Texte(s): Claire Muller
Photo(s): Manuela Jans-Koch

Bon à savoir

Avec une consommation de 9,1 kg par personne et par an, les Suisses mangent peu de poisson en comparaison avec les 50 kg de viande consommés par habitant et par année. «La consommation de poisson a cependant bien augmenté, observe Janine Baumann, cheffe de projet chez Fenaco. Mais 95% des poissons que nous consommons actuellement sont encore issus de l’importation.

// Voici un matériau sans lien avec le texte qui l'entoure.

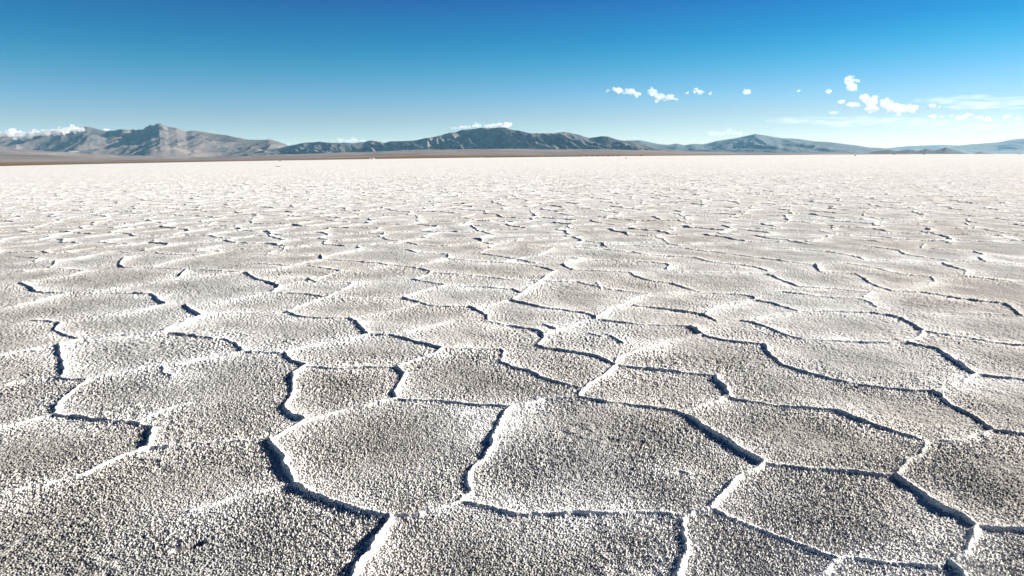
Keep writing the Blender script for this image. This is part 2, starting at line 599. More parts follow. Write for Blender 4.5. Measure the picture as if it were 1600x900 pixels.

C’est donc évident que la production piscicole indigène offre de réels débouchés.» Raison pour laquelle Fenaco explorer ce secteur, afin d’envisager une éventuelle filière à exploiter par les paysans suisses. «Nous avons lancé un projet pilote chez Christian Steiger, en guise de test à la fois technologique et commercial, poursuit Janine Baumann. Nous n’avons en effet que peu d’expérience en Suisse en la matière et ne savons pas encore concrètement quel sera l’accueil qui sera réservé à ces produits, par les distributeurs et les consommateurs.» Fenaco entend ainsi accumuler du savoir-faire afin de le diffuser auprès des exploitations qui pourraient à leur tour se lancer dans cette nouvelle activité piscicole. «Nous poursuivrons l’aventure si et seulement si l’exploitation pilote est rentable et fonctionne, précise encore Janine Baumann. Pour nous, il est cependant hors de question de voir se développer des modèles de production quasi industriels. Nous voulons offrir la possibilité à des paysans de se diversifier.»